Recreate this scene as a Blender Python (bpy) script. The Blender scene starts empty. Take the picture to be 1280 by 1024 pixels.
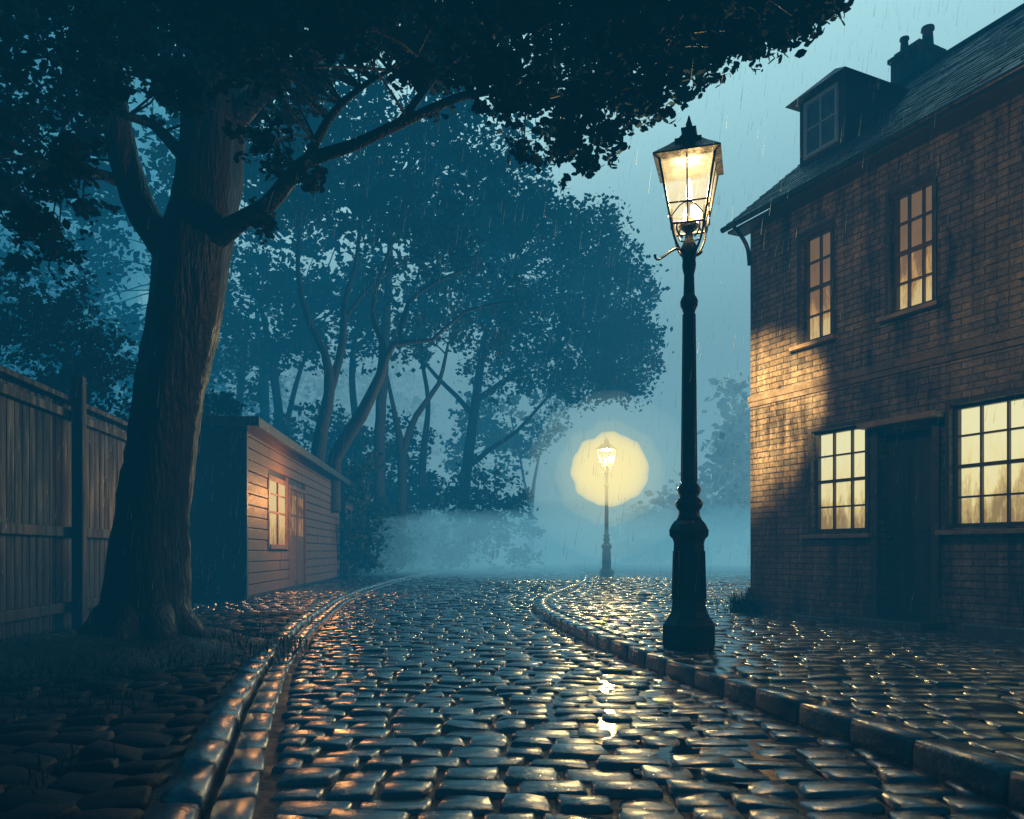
import bpy, math, random, bmesh
import numpy as np
from mathutils import Vector, Matrix
random.seed(7); rng=np.random.default_rng(7)
scene=bpy.context.scene
CH=0.85; F=1000.0; HZ=690.0
def P(px,py,Y): return Vector(((px-640)/F*Y, Y, CH-(py-HZ)/F*Y))

# ------------------------------------------------------------ materials
def new_mat(name):
    m=bpy.data.materials.new(name); m.use_nodes=True
    nt=m.node_tree; nt.nodes.clear()
    out=nt.nodes.new('ShaderNodeOutputMaterial')
    return m,nt,out
def N(nt,t,**kw):
    n=nt.nodes.new(t)
    for k,v in kw.items():
        if k in n.inputs: n.inputs[k].default_value=v
        else: setattr(n,k,v)
    return n
def ramp(nt,stops):
    r=nt.nodes.new('ShaderNodeValToRGB'); cr=r.color_ramp
    while len(cr.elements)<len(stops): cr.elements.new(0.5)
    for e,(p,c) in zip(cr.elements,stops):
        e.position=p; e.color=(c[0],c[1],c[2],1) if hasattr(c,'__len__') else (c,c,c,1)
    return r
def noise_mat(name,c1,c2,scale=5,rough=(0.5,0.8),bump=0.3,bscale=30,stretch=(1,1,1),spec=0.5,bdist=0.01,detail=3):
    m,nt,out=new_mat(name); L=nt.links
    b=N(nt,'ShaderNodeBsdfPrincipled'); L.new(b.outputs[0],out.inputs[0])
    b.inputs['Specular IOR Level'].default_value=spec
    tc=N(nt,'ShaderNodeTexCoord'); mp=N(nt,'ShaderNodeMapping'); mp.inputs['Scale'].default_value=stretch
    L.new(tc.outputs['Object'],mp.inputs[0])
    n1=N(nt,'ShaderNodeTexNoise',Scale=scale,Detail=float(detail),Roughness=0.6); L.new(mp.outputs[0],n1.inputs['Vector'])
    r=ramp(nt,[(0.3,c1),(0.7,c2)]); L.new(n1.outputs['Fac'],r.inputs[0]); L.new(r.outputs[0],b.inputs['Base Color'])
    rr=ramp(nt,[(0.35,rough[0]),(0.65,rough[1])]); L.new(n1.outputs['Fac'],rr.inputs[0]); L.new(rr.outputs[0],b.inputs['Roughness'])
    if bump>0:
        n3=N(nt,'ShaderNodeTexNoise',Scale=bscale,Detail=3.0); L.new(mp.outputs[0],n3.inputs['Vector'])
        bp=N(nt,'ShaderNodeBump',Strength=bump,Distance=bdist); L.new(n3.outputs['Fac'],bp.inputs['Height']); L.new(bp.outputs[0],b.inputs['Normal'])
    return m
def leaf_mat(name,c1,c2):
    m,nt,out=new_mat(name); L=nt.links
    g=N(nt,'ShaderNodeNewGeometry'); r=ramp(nt,[(0,c1),(1,c2)]); L.new(g.outputs['Random Per Island'],r.inputs[0])
    d=N(nt,'ShaderNodeBsdfDiffuse'); L.new(r.outputs[0],d.inputs[0]); L.new(d.outputs[0],out.inputs[0]); return m
def stone_mat(name,base,rough,coat=1.0,spec=1.0):
    m,nt,out=new_mat(name); L=nt.links
    b=N(nt,'ShaderNodeBsdfPrincipled'); L.new(b.outputs[0],out.inputs[0])
    g=N(nt,'ShaderNodeNewGeometry'); tc=N(nt,'ShaderNodeTexCoord')
    r=ramp(nt,[(0,[c*0.5 for c in base]),(0.5,base),(1,[base[0]*1.7,base[1]*1.55,base[2]*1.4])])
    L.new(g.outputs['Random Per Island'],r.inputs[0])
    n3=N(nt,'ShaderNodeTexNoise',Scale=34.0,Detail=5.0,Roughness=0.65); L.new(tc.outputs['Object'],n3.inputs['Vector'])
    mx=N(nt,'ShaderNodeMix',data_type='RGBA',blend_type='MULTIPLY'); mx.inputs[0].default_value=0.8
    r2=ramp(nt,[(0.3,0.4),(0.7,1.3)]); L.new(n3.outputs['Fac'],r2.inputs[0])
    L.new(r.outputs[0],mx.inputs[6]); L.new(r2.outputs[0],mx.inputs[7]); L.new(mx.outputs[2],b.inputs['Base Color'])
    n2=N(nt,'ShaderNodeTexNoise',Scale=1.6,Detail=4.0,Roughness=0.65); L.new(tc.outputs['Object'],n2.inputs['Vector'])
    rr=ramp(nt,[(0.38,rough[0]),(0.62,rough[1])]); L.new(n2.outputs['Fac'],rr.inputs[0]); L.new(rr.outputs[0],b.inputs['Roughness'])
    b.inputs['Specular IOR Level'].default_value=spec
    b.inputs['Coat Weight'].default_value=coat; b.inputs['Coat Roughness'].default_value=0.15; b.inputs['Coat IOR'].default_value=1.7
    bp=N(nt,'ShaderNodeBump',Strength=0.6,Distance=0.010); L.new(n3.outputs['Fac'],bp.inputs['Height']); L.new(bp.outputs[0],b.inputs['Normal'])
    bp2=N(nt,'ShaderNodeBump',Strength=0.4,Distance=0.006); L.new(n3.outputs['Fac'],bp2.inputs['Height']); L.new(bp2.outputs[0],b.inputs['Coat Normal'])
    return m
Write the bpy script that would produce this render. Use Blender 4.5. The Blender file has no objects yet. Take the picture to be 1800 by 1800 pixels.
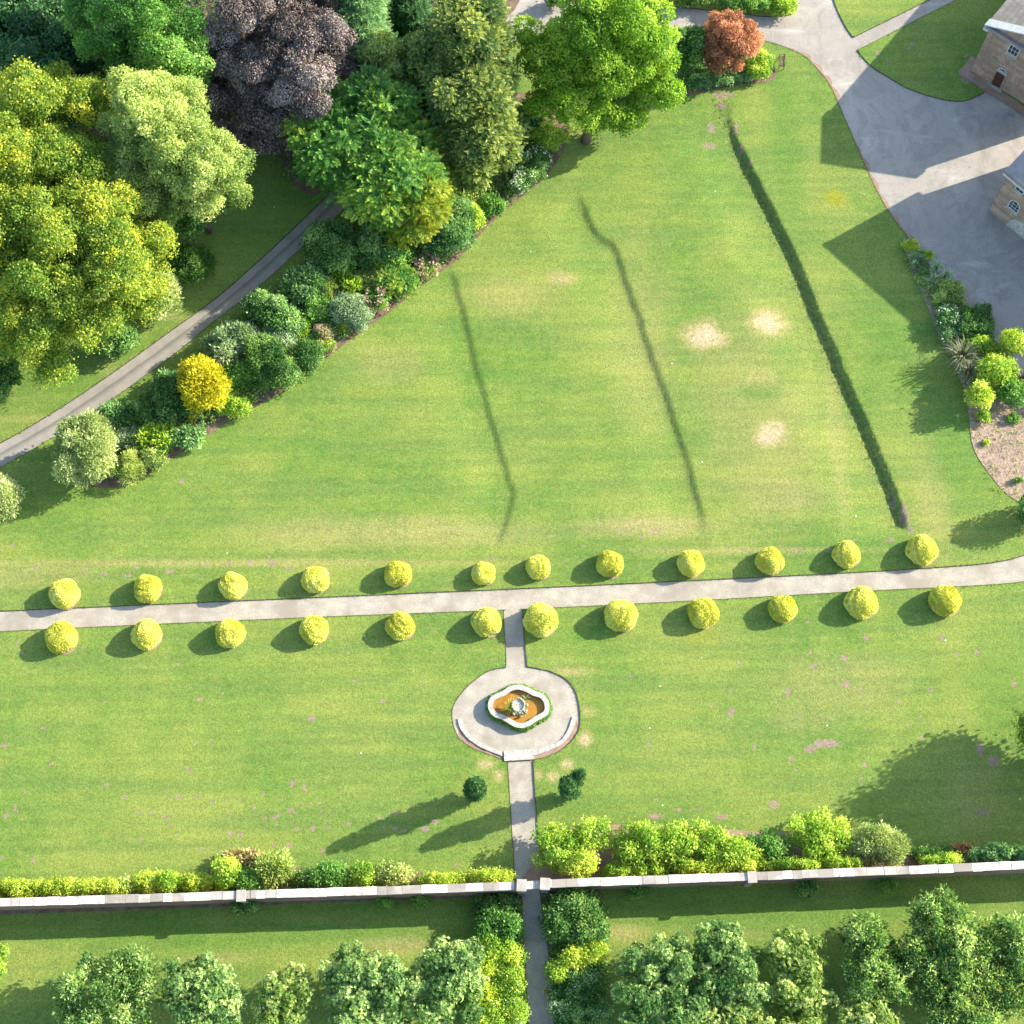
import bpy, bmesh, math, random
import numpy as np
from mathutils import Vector
from mathutils.geometry import tessellate_polygon

# ---------------------------------------------------------------- camera
H = 125.0
F = 2650.0                      # focal length in photo pixels (1800 wide)
TILT = math.atan((1895 - 900) / F)
CT, ST = math.cos(TILT), math.sin(TILT)
scene = bpy.context.scene
COL = scene.collection
cam_d = bpy.data.cameras.new('camera')
cam = bpy.data.objects.new('camera', cam_d)
COL.objects.link(cam)
cam.location = (0, 0, H)
cam.rotation_euler = (TILT, 0, 0)
cam_d.sensor_width = 36
cam_d.lens = 36 * F / 1800
cam_d.clip_start = 1
cam_d.clip_end = 6000
scene.camera = cam

# ---------------------------------------------------------------- light
SUN_EL, SUN_AZ = math.radians(24.5), math.radians(20.5)      # azimuth counted from +X
w = bpy.data.worlds.new("World")
scene.world = w
w.use_nodes = True
nt = w.node_tree
bg = nt.nodes['Background']
sky = nt.nodes.new('ShaderNodeTexSky')
sky.sky_type = 'NISHITA'
sky.sun_disc = False
sky.sun_elevation = SUN_EL
sky.sun_rotation = math.pi / 2 - SUN_AZ
sky.air_density = 1.0
sky.dust_density = 1.0
nt.links.new(sky.outputs[0], bg.inputs[0])
bg.inputs[1].default_value = 0.15
sl = bpy.data.lights.new('sun', 'SUN')
sl.energy = 4.4
sl.angle = math.radians(0.5)
sl.color = (1.0, 0.93, 0.80)
so = bpy.data.objects.new('sun', sl)
COL.objects.link(so)
sd = Vector((math.cos(SUN_EL) * math.cos(SUN_AZ), math.cos(SUN_EL) * math.sin(SUN_AZ), math.sin(SUN_EL)))
so.rotation_euler = sd.to_track_quat('Z', 'Y').to_euler()
so.location = (60, 20, 60)
scene.view_settings.view_transform = 'Standard'
scene.view_settings.look = 'None'
scene.view_settings.gamma = 1
scene.view_settings.exposure = 1.78

LZ = 0.07                       # height of the turf above the paths

# ---------------------------------------------------------------- helpers
def G(px, py, z=0.0):
    """point of the place at height z that stands at a photo pixel"""
    u, v = px - 900.0, py - 900.0
    k = (H - z) / (F * CT + v * ST)
    return np.array([u * k, (F * ST - v * CT) * k])

def scale_at(px, py, z=0.0):
    return (H - z) / (F * CT + (py - 900.0) * ST)

def tag(o, label=None, cat=None, group=None, kind=None):
    if label: o['label'] = label
    if cat: o['category'] = cat
    if group: o['group'] = group
    if kind: o['kind'] = kind
    return o

def empty(name, loc, rz=0.0):
    o = bpy.data.objects.new(name, None)
    COL.objects.link(o)
    o.location = loc
    o.rotation_euler = (0, 0, rz)
    o.empty_display_size = 0.5
    return o

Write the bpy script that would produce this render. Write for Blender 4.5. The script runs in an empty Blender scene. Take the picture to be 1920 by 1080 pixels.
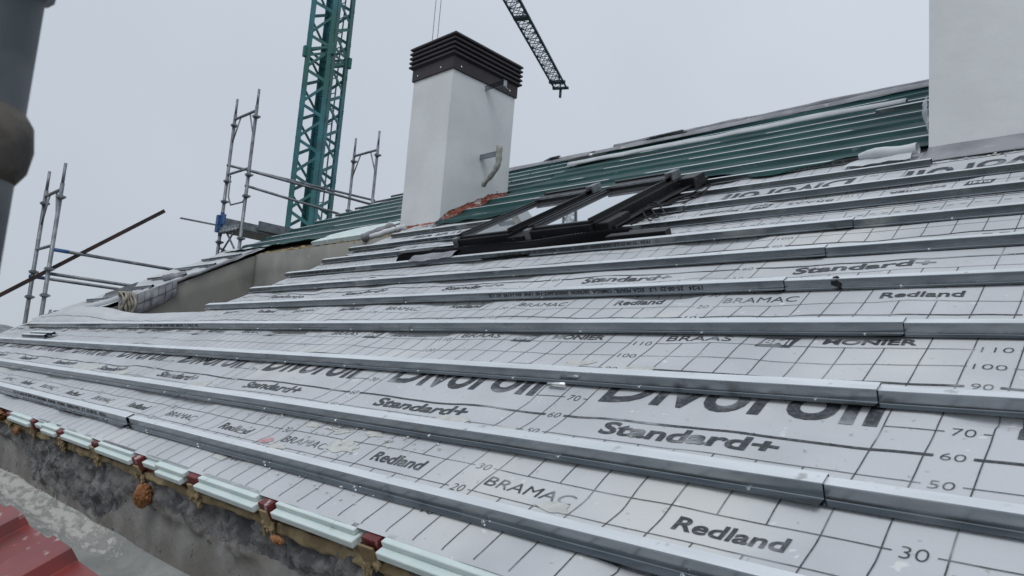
# # # #
> **Exercise goal**
Leave out any pictures and return exactly the lines from the beginning of the data through the line with "def P(px,py,Y): return", inclusive.

> **Correct answer**
Recreate this scene as a Blender Python (bpy) script. The Blender scene starts empty. Take the picture to be 1280 by 1024 pixels.
import bpy, math, random, bmesh
import numpy as np
from mathutils import Vector, Matrix
random.seed(7); rng=np.random.default_rng(7)
scene=bpy.context.scene
CH=0.85; F=1000.0; HZ=690.0
def P(px,py,Y): return Vector(((px-640)/F*Y, Y, CH-(py-HZ)/F*Y))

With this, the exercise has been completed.